Peter Julius Moi, a reporter for Corporate Weekly, was shot twice in the back Wednesday night, Moi's father, Julius Kilong Ramoi said.
The international journalists' rights group, the Committee to Project Journalists, quoted Kiir as threatening journalists on Sunday.
"If anybody among (journalists) does not know that this country has killed people, we will demonstrate it one day, one time. ... Freedom of the press does not mean you work against the country," Kiir was reported telling journalists.
Earlier this month, two newspapers said the government stopped their operations in an apparent crackdown on the independent media.
Moi was shot dead in the Jebel area of the capital, Juba. Otieno Ogeda, chief executive officer of Corporate Weekly, said the media house had not received threats over recent articles Moi wrote, including two that focused on the scaling back of operations of South Sudan's only brewery. The body was found near the brewery, but Moi also lived in the same area.

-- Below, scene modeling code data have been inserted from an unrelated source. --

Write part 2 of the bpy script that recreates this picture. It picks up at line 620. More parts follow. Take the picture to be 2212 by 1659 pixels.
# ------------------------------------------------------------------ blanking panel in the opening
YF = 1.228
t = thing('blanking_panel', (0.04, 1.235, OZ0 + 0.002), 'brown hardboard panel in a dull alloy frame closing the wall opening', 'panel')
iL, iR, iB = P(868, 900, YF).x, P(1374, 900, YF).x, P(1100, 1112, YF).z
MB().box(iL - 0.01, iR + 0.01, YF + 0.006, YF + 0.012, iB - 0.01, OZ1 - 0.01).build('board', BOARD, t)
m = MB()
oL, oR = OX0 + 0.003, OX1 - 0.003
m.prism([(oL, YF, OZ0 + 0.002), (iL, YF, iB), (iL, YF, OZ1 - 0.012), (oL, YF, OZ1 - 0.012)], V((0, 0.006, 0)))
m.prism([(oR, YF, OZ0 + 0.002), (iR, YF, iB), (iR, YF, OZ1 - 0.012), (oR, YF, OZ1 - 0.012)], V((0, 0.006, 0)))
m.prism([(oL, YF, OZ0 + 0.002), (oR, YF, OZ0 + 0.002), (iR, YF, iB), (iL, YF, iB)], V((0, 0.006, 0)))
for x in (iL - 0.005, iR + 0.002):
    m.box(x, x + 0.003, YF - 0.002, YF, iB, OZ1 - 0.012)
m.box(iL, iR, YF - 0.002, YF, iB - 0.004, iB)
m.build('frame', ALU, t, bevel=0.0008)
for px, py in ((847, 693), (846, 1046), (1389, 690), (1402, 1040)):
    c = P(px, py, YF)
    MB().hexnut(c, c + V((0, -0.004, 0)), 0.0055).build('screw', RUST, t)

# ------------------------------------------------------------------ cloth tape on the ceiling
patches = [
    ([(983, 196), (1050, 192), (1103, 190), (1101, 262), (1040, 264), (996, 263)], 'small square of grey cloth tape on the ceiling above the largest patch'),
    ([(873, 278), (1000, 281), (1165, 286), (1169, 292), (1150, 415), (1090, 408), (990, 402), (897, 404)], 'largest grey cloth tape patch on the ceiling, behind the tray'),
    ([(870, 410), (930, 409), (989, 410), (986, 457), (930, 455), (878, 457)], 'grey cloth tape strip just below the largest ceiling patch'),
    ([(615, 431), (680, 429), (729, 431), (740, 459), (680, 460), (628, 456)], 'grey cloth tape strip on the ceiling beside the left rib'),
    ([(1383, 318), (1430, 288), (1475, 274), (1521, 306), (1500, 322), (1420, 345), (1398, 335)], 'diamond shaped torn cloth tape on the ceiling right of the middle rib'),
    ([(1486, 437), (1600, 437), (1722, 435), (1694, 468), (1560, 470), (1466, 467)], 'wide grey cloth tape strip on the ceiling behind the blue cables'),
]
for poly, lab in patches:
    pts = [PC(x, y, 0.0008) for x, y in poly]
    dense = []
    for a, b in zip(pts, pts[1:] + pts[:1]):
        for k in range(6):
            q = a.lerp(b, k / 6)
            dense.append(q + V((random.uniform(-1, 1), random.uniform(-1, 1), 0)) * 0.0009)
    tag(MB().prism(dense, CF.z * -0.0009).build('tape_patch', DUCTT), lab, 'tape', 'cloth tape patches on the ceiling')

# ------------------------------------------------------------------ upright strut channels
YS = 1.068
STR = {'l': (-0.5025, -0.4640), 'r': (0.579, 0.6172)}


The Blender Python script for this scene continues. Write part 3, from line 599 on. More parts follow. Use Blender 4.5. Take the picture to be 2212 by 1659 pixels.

Nothing was stolen from Moi during the attack, Ogeda said.
"Everything was intact, even the money in his pocket was never stolen, even his phone was not taken away," he said.
Moi is the seventh journalist to be killed in South Sudan this year.
In December 2013, troops loyal to Kiir clashed with those loyal to former Vice President Riek Machar. Machar signed a peace deal on Monday to end the continued fighting while Kiir has promised to sign in coming days.